Nonetheless, serious threats to sea turtles still linger in many parts of Costa Rica, such as the widespread illegal extraction of eggs, the slaughter of adults for meat and oil, and the bycatch of sea turtles in artisanal and industrial fisheries. Incidental catch by commercial fisheries and the resulting mortality of turtles are perhaps the most insidious and difficult threats to confront in Costa Rica. Costa Rica’s enormous marine area makes the control and surveillance of fishing vessels very problematic, which results in the deaths of tens of thousands of turtles each year in trawls and longline fisheries. Diminishing catches from an already severely overexploited fishery has driven fishers not only to increase their effort but also to expand into new, once pristine fishing grounds, thereby causing increased turtle mortality. In the past five years, government agencies, communities, and environmental organizations in Costa Rica have increasingly addressed the topic of fisheries management, but conflicts still remain, as demonstrated by a recently announced and much-criticized government plan to allow continued high-bycatch shrimp trawling.

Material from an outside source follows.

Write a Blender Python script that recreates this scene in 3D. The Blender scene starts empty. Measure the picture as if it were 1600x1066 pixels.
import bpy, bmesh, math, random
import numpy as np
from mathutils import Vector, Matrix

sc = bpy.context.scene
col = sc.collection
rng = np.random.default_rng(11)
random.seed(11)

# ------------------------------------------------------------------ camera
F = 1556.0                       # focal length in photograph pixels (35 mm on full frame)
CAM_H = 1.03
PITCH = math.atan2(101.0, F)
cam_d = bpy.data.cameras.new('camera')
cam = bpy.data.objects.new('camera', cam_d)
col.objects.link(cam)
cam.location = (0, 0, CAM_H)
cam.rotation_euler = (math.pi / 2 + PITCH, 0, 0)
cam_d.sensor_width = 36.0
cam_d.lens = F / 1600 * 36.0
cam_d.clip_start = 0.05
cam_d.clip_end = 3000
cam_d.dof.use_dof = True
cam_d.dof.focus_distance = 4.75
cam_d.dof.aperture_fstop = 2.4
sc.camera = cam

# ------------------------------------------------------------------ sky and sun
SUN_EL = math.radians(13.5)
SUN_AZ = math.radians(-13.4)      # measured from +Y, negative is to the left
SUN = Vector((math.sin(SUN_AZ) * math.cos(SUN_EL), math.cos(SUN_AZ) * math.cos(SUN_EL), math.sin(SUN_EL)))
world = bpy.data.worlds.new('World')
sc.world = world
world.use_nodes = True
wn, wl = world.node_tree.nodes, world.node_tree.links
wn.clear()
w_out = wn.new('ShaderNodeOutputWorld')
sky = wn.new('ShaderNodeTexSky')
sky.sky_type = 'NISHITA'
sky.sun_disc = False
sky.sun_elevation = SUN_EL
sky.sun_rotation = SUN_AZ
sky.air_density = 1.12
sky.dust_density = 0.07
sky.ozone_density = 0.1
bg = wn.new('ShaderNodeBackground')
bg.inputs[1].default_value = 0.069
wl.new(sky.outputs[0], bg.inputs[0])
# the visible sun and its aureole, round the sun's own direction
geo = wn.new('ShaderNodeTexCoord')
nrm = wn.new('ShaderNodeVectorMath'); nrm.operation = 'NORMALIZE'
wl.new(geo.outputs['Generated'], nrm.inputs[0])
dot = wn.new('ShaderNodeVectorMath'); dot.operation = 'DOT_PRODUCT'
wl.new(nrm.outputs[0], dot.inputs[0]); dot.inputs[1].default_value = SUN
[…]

Although some encouraging trends are visible in Costa Rica, such as increasing numbers of green and leatherback turtles in the Caribbean, persistently large olive ridley arribadas in the Pacific, and new green turtle nesting sites that are being discovered in the Pacific, Costa Rica still faces many superlative sea turtle challenges. Government agencies, with the support of citizens and private conservation organizations, must redouble their efforts to strengthen and enforce national laws, especially those relating to fisheries’ impacts and illegal egg harvests, and all must work to improve management of protected areas. Costa Rica must show the same style of leadership in establishing effective marine protected areas as it has demonstrated historically in terrestrial protection if this little country is to remain at the vanguard of turtle conservation, much as it has remained an emblem of peace and tranquility.